### What the task requires:
Beginning with the first line of the data below, extract each line up to and including the one containing "SC.cycles.use_denoising = True". Copy them exactly and add nothing.

### Information shown:
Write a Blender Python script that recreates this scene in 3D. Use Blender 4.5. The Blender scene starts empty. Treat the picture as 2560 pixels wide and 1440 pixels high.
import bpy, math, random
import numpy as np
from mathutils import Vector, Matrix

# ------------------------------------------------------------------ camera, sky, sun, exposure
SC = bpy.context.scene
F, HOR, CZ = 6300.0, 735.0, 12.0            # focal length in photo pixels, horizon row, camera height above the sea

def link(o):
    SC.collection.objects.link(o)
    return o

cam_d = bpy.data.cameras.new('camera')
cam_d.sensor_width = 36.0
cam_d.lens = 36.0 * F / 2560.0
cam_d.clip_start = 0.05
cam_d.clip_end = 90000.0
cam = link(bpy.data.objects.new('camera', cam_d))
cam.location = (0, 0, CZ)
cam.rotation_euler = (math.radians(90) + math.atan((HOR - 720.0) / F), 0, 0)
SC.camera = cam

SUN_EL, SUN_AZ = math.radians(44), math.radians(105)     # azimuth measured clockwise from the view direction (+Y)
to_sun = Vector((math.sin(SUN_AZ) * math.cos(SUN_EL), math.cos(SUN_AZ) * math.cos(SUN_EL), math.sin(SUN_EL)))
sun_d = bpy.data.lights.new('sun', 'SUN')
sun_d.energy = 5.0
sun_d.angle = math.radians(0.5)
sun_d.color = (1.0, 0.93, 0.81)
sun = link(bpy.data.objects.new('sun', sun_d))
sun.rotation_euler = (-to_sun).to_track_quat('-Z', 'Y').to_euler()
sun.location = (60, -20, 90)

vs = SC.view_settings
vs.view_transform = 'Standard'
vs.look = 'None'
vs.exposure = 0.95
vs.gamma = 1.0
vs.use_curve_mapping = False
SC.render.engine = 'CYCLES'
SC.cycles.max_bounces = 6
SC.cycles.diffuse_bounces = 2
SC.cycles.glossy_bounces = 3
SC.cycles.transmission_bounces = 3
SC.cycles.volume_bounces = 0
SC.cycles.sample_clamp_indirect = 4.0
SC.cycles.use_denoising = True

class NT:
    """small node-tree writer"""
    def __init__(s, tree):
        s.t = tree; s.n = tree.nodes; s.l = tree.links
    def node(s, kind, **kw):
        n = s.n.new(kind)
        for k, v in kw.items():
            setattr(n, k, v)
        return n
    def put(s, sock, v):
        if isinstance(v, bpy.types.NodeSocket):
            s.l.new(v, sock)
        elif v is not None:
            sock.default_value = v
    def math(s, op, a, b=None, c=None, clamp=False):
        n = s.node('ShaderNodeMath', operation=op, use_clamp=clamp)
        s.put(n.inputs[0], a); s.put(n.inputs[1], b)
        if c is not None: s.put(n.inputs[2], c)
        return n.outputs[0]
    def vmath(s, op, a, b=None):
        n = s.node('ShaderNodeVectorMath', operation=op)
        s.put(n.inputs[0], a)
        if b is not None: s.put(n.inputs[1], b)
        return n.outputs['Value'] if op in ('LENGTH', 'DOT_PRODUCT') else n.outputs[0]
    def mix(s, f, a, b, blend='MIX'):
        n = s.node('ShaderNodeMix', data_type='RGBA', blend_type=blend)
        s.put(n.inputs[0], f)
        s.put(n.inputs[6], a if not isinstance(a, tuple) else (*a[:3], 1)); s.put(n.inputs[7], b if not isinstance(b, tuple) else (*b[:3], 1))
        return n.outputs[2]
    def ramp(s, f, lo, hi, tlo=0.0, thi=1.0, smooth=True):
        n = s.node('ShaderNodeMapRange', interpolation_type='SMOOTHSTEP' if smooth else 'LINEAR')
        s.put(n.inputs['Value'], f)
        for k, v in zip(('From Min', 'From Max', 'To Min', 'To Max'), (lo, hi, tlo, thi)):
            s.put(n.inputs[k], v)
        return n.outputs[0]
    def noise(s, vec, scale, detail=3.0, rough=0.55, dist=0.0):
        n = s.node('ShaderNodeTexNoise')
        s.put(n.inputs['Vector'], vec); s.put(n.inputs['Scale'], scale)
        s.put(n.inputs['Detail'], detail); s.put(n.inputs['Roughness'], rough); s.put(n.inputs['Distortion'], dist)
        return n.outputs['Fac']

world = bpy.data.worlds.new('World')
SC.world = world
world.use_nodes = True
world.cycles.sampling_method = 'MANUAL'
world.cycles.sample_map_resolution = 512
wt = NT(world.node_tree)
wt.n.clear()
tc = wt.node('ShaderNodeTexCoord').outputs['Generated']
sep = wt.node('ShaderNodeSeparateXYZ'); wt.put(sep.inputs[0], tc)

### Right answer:
Write a Blender Python script that recreates this scene in 3D. Use Blender 4.5. The Blender scene starts empty. Treat the picture as 2560 pixels wide and 1440 pixels high.
import bpy, math, random
import numpy as np
from mathutils import Vector, Matrix

# ------------------------------------------------------------------ camera, sky, sun, exposure
SC = bpy.context.scene
F, HOR, CZ = 6300.0, 735.0, 12.0            # focal length in photo pixels, horizon row, camera height above the sea

def link(o):
    SC.collection.objects.link(o)
    return o

cam_d = bpy.data.cameras.new('camera')
cam_d.sensor_width = 36.0
cam_d.lens = 36.0 * F / 2560.0
cam_d.clip_start = 0.05
cam_d.clip_end = 90000.0
cam = link(bpy.data.objects.new('camera', cam_d))
cam.location = (0, 0, CZ)
cam.rotation_euler = (math.radians(90) + math.atan((HOR - 720.0) / F), 0, 0)
SC.camera = cam

SUN_EL, SUN_AZ = math.radians(44), math.radians(105)     # azimuth measured clockwise from the view direction (+Y)
to_sun = Vector((math.sin(SUN_AZ) * math.cos(SUN_EL), math.cos(SUN_AZ) * math.cos(SUN_EL), math.sin(SUN_EL)))
sun_d = bpy.data.lights.new('sun', 'SUN')
sun_d.energy = 5.0
sun_d.angle = math.radians(0.5)
sun_d.color = (1.0, 0.93, 0.81)
sun = link(bpy.data.objects.new('sun', sun_d))
sun.rotation_euler = (-to_sun).to_track_quat('-Z', 'Y').to_euler()
sun.location = (60, -20, 90)

vs = SC.view_settings
vs.view_transform = 'Standard'
vs.look = 'None'
vs.exposure = 0.95
vs.gamma = 1.0
vs.use_curve_mapping = False
SC.render.engine = 'CYCLES'
SC.cycles.max_bounces = 6
SC.cycles.diffuse_bounces = 2
SC.cycles.glossy_bounces = 3
SC.cycles.transmission_bounces = 3
SC.cycles.volume_bounces = 0
SC.cycles.sample_clamp_indirect = 4.0
SC.cycles.use_denoising = True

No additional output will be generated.